The most important step in any plan is defining the ultimate goal in clearly detailed specifics. With that defined the choices on how to proceed in every aspect becomes much more defined. Without an ultimate goal, the manager is blindly shooting and hoping to hit a target.

 

Critical Questions for developing a plan specific to your property

The following are a series of questions that must be answered to truly define the goals of a habitat and deer management plan. When answering these questions, it is critical to really think it through and be honest with yourself:

Which is more important, having the ability to shoot the largest bucks or seeing the most deer? Place your answer on a 1-10 scale. Choose 5 for the best balance between the two, with one or ten rendering the other nearly irrelevant.

Deer Numbers                                                                 Biggest Bucks

1          2          3          4          5          6          7          8          9          10

 

What is the highest number of hunters on the property at any one time?

 

When the property is being hunted, what will the average hunters numbers be?

 

What balance are you most comfortable with between recreational activities not related to deer hunting and practices that benefit deer, such as staying out of the woods, not driving ATVs, small game hunting after deer season and so on.

Focus on Deer                                               Focus on all Outdoors Rec

1          2          3          4          5          6          7          8          9          10

 

Is creating ideal deer habitat more important than having a visually appealing property?

Deer Habitat                                                                      Curb Appeal

1          2          3          4          5          6          7          8          9          10

 

Is a quick fix or greater long term benefits more important?

Quick Results                                                       Best Possible Results

1          2          3          4          5          6          7          8          9          10

 

When given the choice between improvements that cost money and those that generate income, how much greater must the potential benefits of the out of pocket route be before turning down the income generating route?

Save Money                                                       Money Means Nothing

1          2          3          4          5          6          7          8          9          10

 

What is a realistic amount that I am willing and able to spend on these improvements?

 

Do I have the time and labor resources to be a do-it-yourselfer or must I contract out the work?

 

Is my ultimate goal to improve my hunting opportunities or the quality and health of deer on my property?

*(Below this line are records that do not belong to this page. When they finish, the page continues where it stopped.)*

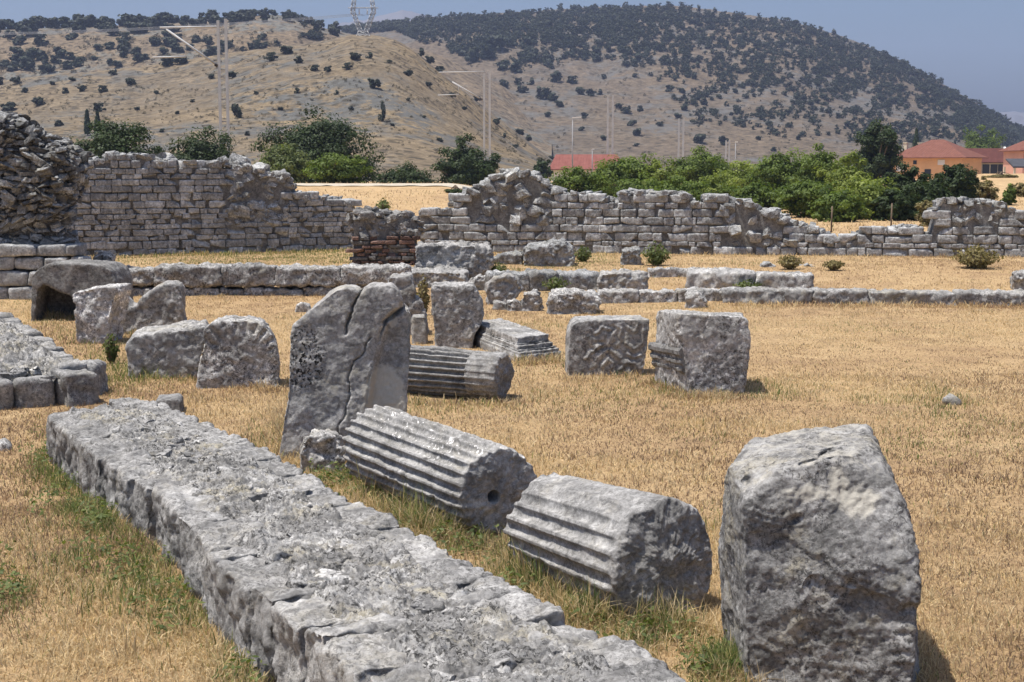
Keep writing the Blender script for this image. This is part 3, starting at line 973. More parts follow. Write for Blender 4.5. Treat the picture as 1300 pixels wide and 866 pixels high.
# ------------------------------------------------------------------ rocks before the back wall
o5 = lambda L: [(430 + x / 2.955, 200 + y / 2.955) for x, y in L]
back_rocks = [
    ('plinth_block', 'big squared block lying on a plinth slab right of the brick pier', 'stone block', [(528, 344), (528, 313), (560, 311), (622, 313), (625, 330), (620, 344)], 22.4, .55, M_LIME, .05),
    ('plinth_slab', 'long flat plinth slab under the squared block right of the brick pier', 'stone slab', [(480, 364), (480, 347), (530, 345), (594, 346), (596, 364)], 21.6, 1.2, M_LIME, .0),
    ('boulder', 'large dark boulder on a heap of small rocks right of the capital block', 'boulder', o5([(560, 540), (556, 480), (590, 452), (640, 445), (675, 460), (690, 500), (660, 530), (640, 545)]), 19.6, .45, M_LIME, 0),
    ('boulder', 'rough rock at the right end of the heap below the dark boulder', 'boulder', o5([(690, 580), (685, 540), (700, 510), (740, 505), (765, 530), (770, 585)]), 18.9, .3, M_PALE, 0),
    ('boulder', 'small white rock in the middle of the heap below the dark boulder', 'boulder', o5([(625, 570), (632, 545), (660, 532), (685, 545), (684, 570)]), 18.9, .25, M_PALE, 0),
    ('boulder', 'low rock at the left end of the heap below the dark boulder', 'boulder', o5([(578, 570), (580, 545), (600, 538), (628, 552), (632, 570)]), 19.0, .25, M_LIME, 0),
    ('stone_block', 'long low pale block in the grass above the relief block', 'stone block', o5([(790, 590), (785, 545), (790, 515), (850, 510), (960, 516), (985, 530), (975, 575), (920, 592)]), 18.4, .5, M_PALE, .06),
    ('stone_block', 'long grey block set back between the two kerb rows', 'stone block', o5([(975, 510), (970, 470), (985, 438), (1070, 432), (1150, 434), (1165, 450), (1162, 505)]), 20.9, .45, M_LIME, .05),
    ('boulder', 'largest rounded boulder at the foot of the central back wall', 'boulder', o5([(690, 400), (695, 350), (720, 338), (800, 326), (850, 326), (880, 345), (885, 375), (870, 400)]), 24.4, .6, M_RUBBLE, .1),
    ('boulder', 'low slab like rock left of the rounded boulder at the back wall', 'boulder', o5([(580, 400), (585, 375), (640, 360), (690, 365), (695, 400)]), 24.6, .4, M_RUBBLE, .1),
    ('stone_block', 'small squared rock under the back wall right of the rounded boulder', 'stone block', o5([(1058, 395), (1060, 350), (1100, 343), (1134, 347), (1137, 395)]), 24.6, .35, M_RUBBLE, .05),
    ('boulder', 'bleached flat stone on the grass step by the plinth slab', 'boulder', [(596, 362), (598, 353), (608, 350), (618, 353), (620, 362)], 21.3, .3, M_PALE, 0),
    ('kerb_slab', 'grey slab end at the right picture edge above the kerb row', 'stone slab', [(1288, 362), (1287, 348), (1310, 347), (1330, 348), (1330, 362)], 21.2, .4, M_LIME, 0),
    ('boulder', 'tiny pale stone before the back wall near the dry weeds', 'boulder', [(1012, 345), (1014, 337), (1026, 335), (1036, 338), (1038, 345)], 24.2, .3, M_RUBBLE, 0),
    ('boulder', 'tiny dark stone before the back wall left of the dry weeds', 'boulder', [(964, 345), (966, 336), (978, 333), (986, 339), (986, 345)], 24.2, .3, M_RUBBLE, 0),
    ('boulder', 'small stone lying flat in the lawn at far right', 'boulder', [(1199, 512), (1202, 507), (1208, 505), (1215, 507), (1217, 512)], 11.3, .12, M_LIME, 0),
    ('boulder', 'small broken stones edge by the left end of the right kerb row', 'boulder', [(868, 392), (872, 378), (886, 372), (896, 380), (898, 392)], 19.2, .35, M_PALE, 0),
    ('stone_block', 'small low block at the right foot of the left tower ruin', 'stone block', [(117, 342), (118, 327), (130, 323), (143, 326), (146, 342)], 21.6, .4, M_PALE, .04),
]
for k, (nm, lab, cat, px, Y, th, mt, sl) in enumerate(back_rocks):
    outline_rock(nm, lab, cat, px, Y, th, mt, 70 + k, vox=.017, smooth=1, amps=((.05, 3.0), (.03, 8), (.012, 22)), ridge=(.035, 6), slope=sl)


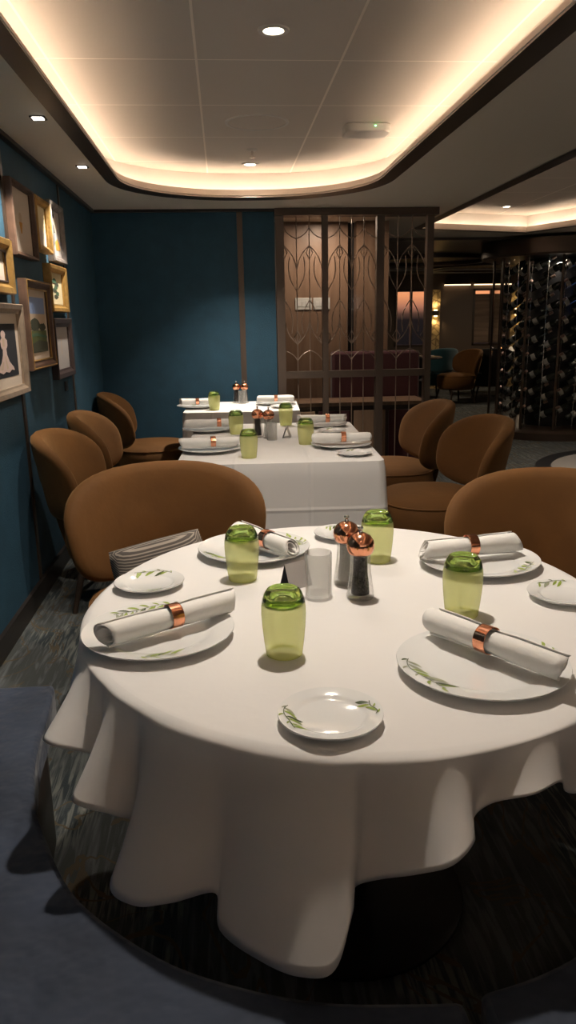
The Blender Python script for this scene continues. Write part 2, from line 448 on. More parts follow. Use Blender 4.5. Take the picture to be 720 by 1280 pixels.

Though the two can certainly go hand in hand, many plans that improve the quality and health of deer result in dispersing their feeding activities. Though there can be pluses to that approach, it often makes deer movement much less predictable.

 

Common Mistakes to Avoid

Be sure to seriously consider and define your goals. Without having a clear target, it becomes nearly impossible to hit it.

 

When asking yourself  the questions listed above, and any others that may impact your goals, answer them as honestly and realistically as possible. Providing answers that you wish were true, as opposed to being squarely in reality, only results in frustrations and unmet goals.

 

Have clearly defined goals in place before even considering what steps to take to improve the habitat or population dynamics of the resident deer herd. Every step towards improvement should be catered to achieving those goals. Not doing so can and often does result in actions that don’t fully complement or even work against achieving the ultimate goals.

 

Forget about what others may want or preach as the right goals. Allowing others to set your ultimate goal creates the type of property they want to hunt. This is your land, your investment of time and investment of money. The role of others should be in helping you achieve the goals you desire, not defining them for you.  Don’t allow peer pressure to force you down a path towards a destination that you find less desirable than what you truly want.